Rupert is an astute observer and a witty commentator about the wild escapades in his glamorous life. He's definitely a man who loves people, and has a gift for wittily writing about them without being vindictive or bitchy. He also knows how to laugh at himself. When he tried internet dating, he writes: 'In France at that time there was thing called the mintel, which was like a computer, connected to your telephone. There was a screen and a keyboard and you could cruise online, so in the evenings I would make contact with people all over the region, then Mo and I would set out in the car with our map, to villages in the Alpes Maritimes, or to some suburb of Marseilles, only to find that the young Olympic athlete who had written so disarmingly about his sexual agility was in fact a roly-poly baker who would be hard pushed to touches his toes, let alone anything else.' Mo was his beloved black labrador, and when he died, Rupert wrote so movingly about losing his best friend, I cried.

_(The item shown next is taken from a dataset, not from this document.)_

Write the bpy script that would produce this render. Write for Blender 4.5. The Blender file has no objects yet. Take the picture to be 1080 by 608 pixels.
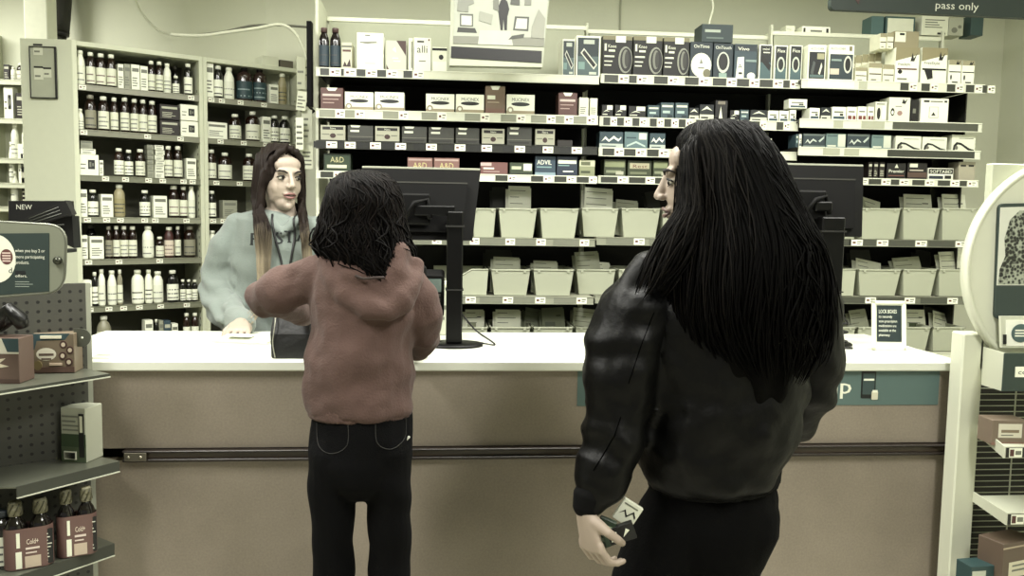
import bpy, bmesh, math, random
from mathutils import Vector, Matrix
random.seed(7)
S = bpy.context.scene
COL = S.collection
PI = math.pi
# ------------------------------------------------------------------ camera
F0 = 880.0
EYE = Vector((0, 0, 1.48))
YAW, PITCH, ROLL = math.radians(5.03), math.radians(4.93), 0.0165
FW = Vector((math.sin(YAW)*math.cos(PITCH), math.cos(YAW)*math.cos(PITCH), -math.sin(PITCH)))
R0 = Vector((math.cos(YAW), -math.sin(YAW), 0)); U0 = R0.cross(FW)
RT = R0*math.cos(ROLL)+U0*math.sin(ROLL); UP = U0*math.cos(ROLL)-R0*math.sin(ROLL)
cd = bpy.data.cameras.new('camera'); cam = bpy.data.objects.new('camera', cd); COL.objects.link(cam)
cd.sensor_width = 36; cd.lens = F0/1080*36; cd.clip_start = .02
cam.matrix_world = Matrix(((RT.x, UP.x, -FW.x, EYE.x), (RT.y, UP.y, -FW.y, EYE.y), (RT.z, UP.z, -FW.z, EYE.z), (0, 0, 0, 1)))
S.camera = cam
def ray(px, py): return FW+RT*((px-540)/F0)-UP*((py-304)/F0)
def hit(px, py, P, N):
    d = ray(px, py); t = (P-EYE).dot(N)/d.dot(N); return EYE+d*t
def at(px, py, Y): return hit(px, py, Vector((0, Y, 0)), Vector((0, 1, 0)))
def atz(px, py, z): return hit(px, py, Vector((0, 0, z)), Vector((0, 0, 1)))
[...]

"Red Carpets and other banana skins" is a well-written and fast paced read about an iconoclastic thespian's exciting life, and who knows? A chapter of the book might one day be adapted for Rupert's coming of age story. He would ideally like to make a movie about his encounter with a drag queen in the Bois de Boulogne when he was a boy. If the film turns out to be as funny, vivid, thrilling and sophisticated as his autobiography, it will be definitely worth seeing.